E’ l’adesione della nostra intelligenza alle verità che Dio ci chiede di credere, e questo perché è Lui che ci impegna con tutta la Sua autorità: noi crediamo sull’autorità di Dio, che «non può sbagliarsi, né ingannarci». Queste verità ci sono trasmesse dal Magistero della Chiesa, divinamente assistita nel suo ruolo di insegnamento: «Lo Spirito Santo non è stato promesso ai successori di Pietro perché facciano conoscere sotto la sua ispirazione una nuova dottrina, ma perché, con la sua assistenza, conservino santamente ed espongano fedelmente la Rivelazione trasmessa degli apostoli, cioè il deposito della fede» (2).

La fede, rivelata da Dio che impegna tutta la Sua autorità, trasmessa dal Magistero assistito da Dio, non dev’essere confusa con l’opinione, che ha per autorità solo la nostra intelligenza o la nostra discrezione arbitraria, che sono molto fragili! Non possiamo mettere i due sullo stesso piano.

Se noi abbiamo rifiutato il concilio Vaticano II è perché giustamente esso si allontana dalla dottrina di sempre, fino a contraddirla, col pretesto di «rivisitarla» per aggiornarla. La nostra opposizione deriva dal nostro attaccamento alla fede.
Ora. La Roma attuale vorrebbe ridurre questo attaccamento ad una semplice opinione, che noi possiamo difendere, certo, ma in quanto opinione: si tratterebbe di «questioni aperte» - mentre invece il Magistero di sempre si è già pronunciato su queste questioni-.
Ci si trova al cospetto della tattica rivoluzionaria, denunciata da Jean Ousset (3), che consiste nell’attaccare la verità (che esclude l’errore), prima di concederle a poco a poco diritto di cittadinanza, ma a condizione che si tenga al rango di una semplice opinione che non esclude l’opinione contraria: la verità messa sullo stesso piano dell’errore.
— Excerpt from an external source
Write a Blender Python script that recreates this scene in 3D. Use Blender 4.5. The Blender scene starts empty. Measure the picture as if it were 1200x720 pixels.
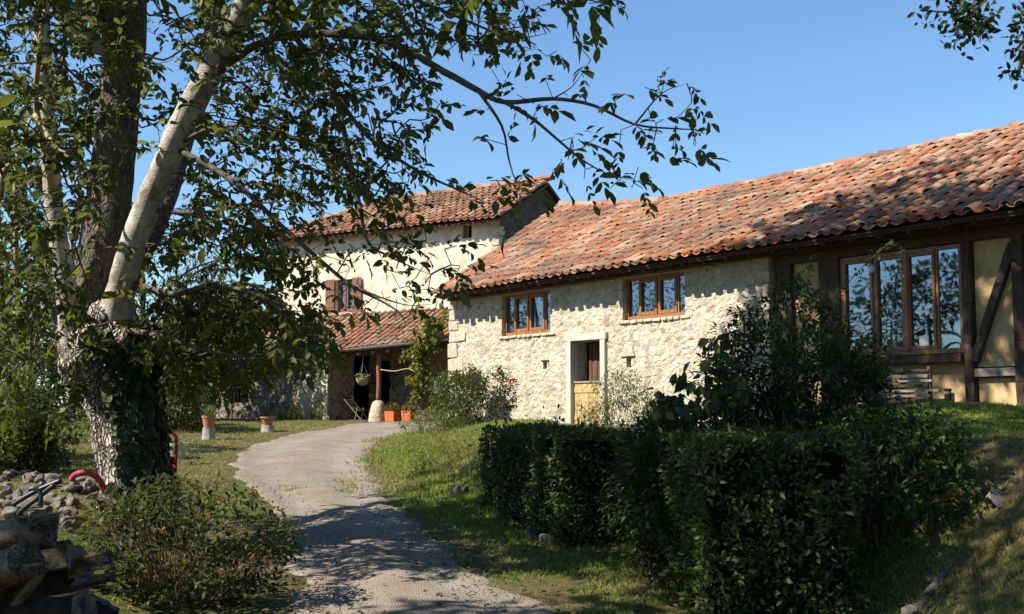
import bpy, bmesh, math, random
import numpy as np
from mathutils import Vector, Matrix, noise, Euler

R = math.radians
PI = math.pi
sc = bpy.context.scene
COL = sc.collection
rng = np.random.default_rng(7)
random.seed(7)

# ------------------------------------------------------------------ camera
F = 1350.0
PITCH = math.atan(125 / F)
EYE = 1.6
cam = bpy.data.objects.new("camera", bpy.data.cameras.new("camera"))
COL.objects.link(cam)
cam.location = (0, 0, EYE)
cam.rotation_euler = (R(90) + PITCH, 0, 0)
cam.data.sensor_width = 36
cam.data.lens = F / 1200 * 36
cam.data.clip_end = 3000
sc.camera = cam


def P(px, py, Y):
    """world point seen at photo pixel (px, py), Y metres ahead"""
    x = (px - 600) / F
    u = (360 - py) / F
    dy = math.cos(PITCH) - math.sin(PITCH) * u
    dz = math.sin(PITCH) + math.cos(PITCH) * u
    return np.array([x * Y / dy, Y, EYE + dz * Y / dy])


# ------------------------------------------------------------------ world and sun
EL = R(45)
SUNH = np.array([-0.94, -0.34])
SUNH /= np.linalg.norm(SUNH)
SUN = Vector((SUNH[0] * math.cos(EL), SUNH[1] * math.cos(EL), math.sin(EL)))
w = bpy.data.worlds.new("World")
sc.world = w
w.use_nodes = True
wn = w.node_tree
sky = wn.nodes.new("ShaderNodeTexSky")
sky.sky_type = 'NISHITA'
sky.sun_disc = False
sky.sun_elevation = EL
sky.sun_rotation = math.atan2(SUNH[0], SUNH[1])
sky.altitude = 300
sky.air_density = 1.4
sky.dust_density = 0.0
sky.ozone_density = 9.0
wn.nodes["Background"].inputs[1].default_value = 0.088
wn.links.new(sky.outputs[0], wn.nodes["Background"].inputs[0])
sl = bpy.data.lights.new("sun", 'SUN')
sl.energy = 5.0
sl.angle = R(0.53)
sl.color = (1.0, 0.93, 0.82)
so = bpy.data.objects.new("sun", sl)
COL.objects.link(so)
so.rotation_euler = SUN.to_track_quat('Z', 'Y').to_euler()
so.location = (-20, -8, 30)
sc.view_settings.view_transform = 'Standard'
sc.view_settings.look = 'None'
sc.view_settings.exposure = 1.0
sc.view_settings.gamma = 1
sc.view_settings.use_curve_mapping = False
try:
    sc.cycles.max_bounces = 6
    sc.cycles.diffuse_bounces = 3
    sc.cycles.transparent_max_bounces = 4
    sc.cycles.use_denoising = True
except Exception:
    pass


# ------------------------------------------------------------------ material helpers
class NT:
    def __init__(s, name):
        s.m = bpy.data.materials.new(name)
        s.m.use_nodes = True
        s.t = s.m.node_tree
        s.b = s.t.nodes["Principled BSDF"]
        s.out = s.t.nodes["Material Output"]
        s.tc = s.t.nodes.new("ShaderNodeTexCoord")

    def n(s, typ, **kw):
        nd = s.t.nodes.new(typ)
        for k, v in kw.items():
            if k.startswith("i_"):
                nd.inputs[k[2:].replace("_", " ")].default_value = v
            else:
                setattr(nd, k, v)
        return nd

    def l(s, a, b):
        s.t.links.new(a, b)

    def coords(s, scale=(1, 1, 1), warp=0.0, wscale=3.0):
        mp = s.n("ShaderNodeMapping")
        mp.inputs["Scale"].default_value = scale
        s.l(s.tc.outputs["Object"], mp.inputs["Vector"])
        o = mp.outputs[0]
        if warp:
            nz = s.n("ShaderNodeTexNoise")
            nz.inputs["Scale"].default_value = wscale
            nz.inputs["Detail"].default_value = 2
            s.l(s.tc.outputs["Object"], nz.inputs["Vector"])
            ma = s.n("ShaderNodeVectorMath", operation='MULTIPLY_ADD')
            s.l(nz.outputs["Color"], ma.inputs[0])
            ma.inputs[1].default_value = (warp,) * 3
            s.l(o, ma.inputs[2])
            o = ma.outputs[0]
        return o

    def noise(s, scale, detail=4, rough=0.6, vec=None):
        nz = s.n("ShaderNodeTexNoise")
        nz.inputs["Scale"].default_value = scale
        nz.inputs["Detail"].default_value = detail
        nz.inputs["Roughness"].default_value = rough
        s.l(vec if vec is not None else s.tc.outputs["Object"], nz.inputs["Vector"])
        return nz.outputs["Fac"]

    def voro(s, scale, feature='F1', vec=None, out="Distance", rnd=1.0):
        v = s.n("ShaderNodeTexVoronoi", feature=feature)
        v.inputs["Scale"].default_value = scale
        v.inputs["Randomness"].default_value = rnd
        s.l(vec if vec is not None else s.tc.outputs["Object"], v.inputs["Vector"])
        return v.outputs[out]

    def ramp(s, fac, stops, interp='LINEAR'):
        r = s.n("ShaderNodeValToRGB")
        r.color_ramp.interpolation = interp
        els = r.color_ramp.elements
        while len(els) < len(stops):
            els.new(0.5)
        for e, (p, c) in zip(els, stops):
            e.position = p
            e.color = (*c, 1) if len(c) == 3 else c
        s.l(fac, r.inputs[0])
        return r.outputs[0]

    def gray(s, fac, a, b, va=0.0, vb=1.0):
        m = s.n("ShaderNodeMapRange")
        m.clamp = True
        for i, v in enumerate((a, b, va, vb)):
            m.inputs[i + 1].default_value = v
        s.l(fac, m.inputs[0])
        return m.outputs[0]

    def mix(s, fac, a, b, mode='MIX'):
        m = s.n("ShaderNodeMix", data_type='RGBA', blend_type=mode)
        for sock, v in ((m.inputs[0], fac), (m.inputs[6], a), (m.inputs[7], b)):
            if hasattr(v, "is_output"):
                s.l(v, sock)
            elif isinstance(v, (int, float)):
                sock.default_value = v
            else:
                sock.default_value = (*v, 1)
        return m.outputs[2]

    def island(s):
        return s.n("ShaderNodeNewGeometry").outputs["Random Per Island"]

    def math(s, op, a, b=0.5):
        m = s.n("ShaderNodeMath", operation=op)
        for sock, v in ((m.inputs[0], a), (m.inputs[1], b)):
            if hasattr(v, "is_output"):
                s.l(v, sock)
            else:
                sock.default_value = v
        return m.outputs[0]

    def base(s, c, rough=0.8, spec=0.3):
        if hasattr(c, "is_output"):
            s.l(c, s.b.inputs["Base Color"])
        else:
            s.b.inputs["Base Color"].default_value = (*c, 1)
        s.b.inputs["Roughness"].default_value = rough
        s.b.inputs["Specular IOR Level"].default_value = spec
        return s

    def bump(s, h, strength=0.5, dist=0.02):
        b = s.n("ShaderNodeBump")
        b.inputs["Strength"].default_value = strength
        b.inputs["Distance"].default_value = dist
        s.l(h, b.inputs["Height"])
        s.l(b.outputs[0], s.b.inputs["Normal"])
        return s

    def translucent(s, c, amt):
        tr = s.n("ShaderNodeBsdfTranslucent")
        if hasattr(c, "is_output"):
            s.l(c, tr.inputs[0])
        else:
            tr.inputs[0].default_value = (*c, 1)
        mx = s.n("ShaderNodeMixShader")
        mx.inputs[0].default_value = amt
        s.l(s.b.outputs[0], mx.inputs[1])
        s.l(tr.outputs[0], mx.inputs[2])
        s.l(mx.outputs[0], s.out.inputs["Surface"])
        return s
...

Relativizzare così la fede significa distruggerla, e per ciò stesso distruggere lo stesso fondamento dell’unità della Chiesa e del suo governo: «un’unità di governo senza l’unità della fede, sarebbe quindi un’unità puramente legale e legalista, contraria alla natura stessa della Chiesa. Un’unità più apparente che reale. Tale è l’unità ecumenica sognata da Paolo VI, Giovanni Paolo II e dai loro successori. E tale sarà anche l’unità della «piena comunione» che la Santa Sede fa balenare da lungo tempo agli eredi di Mons. Lefebvre.» (4).

La nostra vera unione con la Chiesa richiede dunque la professione intatta della fede, anche se essa è contraddetta dalle autorità attuali e provoca la nostra esclusione: «questa unità [di fede], che è l’unità stessa della Chiesa, deve conservare il primato su tutti gli accomodamenti pseudo canonici.» (5).
E’ relativizzando la fede che si finirà col perdere la vera unità (ed è questo che si chiama “scisma”), e col compromettere la propria salvezza.

Questi princípi hanno permesso al fondatore della Fraternità di conservare, in mezzo alla tempesta conciliare, una linea chiaramente cattolica, che egli esprimeva così alla vigilia delle consacrazioni: «Il legame ufficiale con la Roma modernista non è nulla a confronto della preservazione della fede!» (6).

NOTE

1Unité ou legalité?, di Don Gleize, Courrier de Rome n. 599, maggio 2017, p. 4.
2 – Vaticano I, IV sessione, 18 luglio 1870: prima costituzione dogmatica Pastor aeternus (DS 3070).
3 – Jean Ousset, Pour qu’il regne, p. 93 e ss.
4 Courrier de Rome, p. 4.
5Ibid.
6 – Mons. Tissier de Mallerais, Marcel Lefebvre, una vita, 2005, Ed. Tabula Fati, Chieti, p. 632.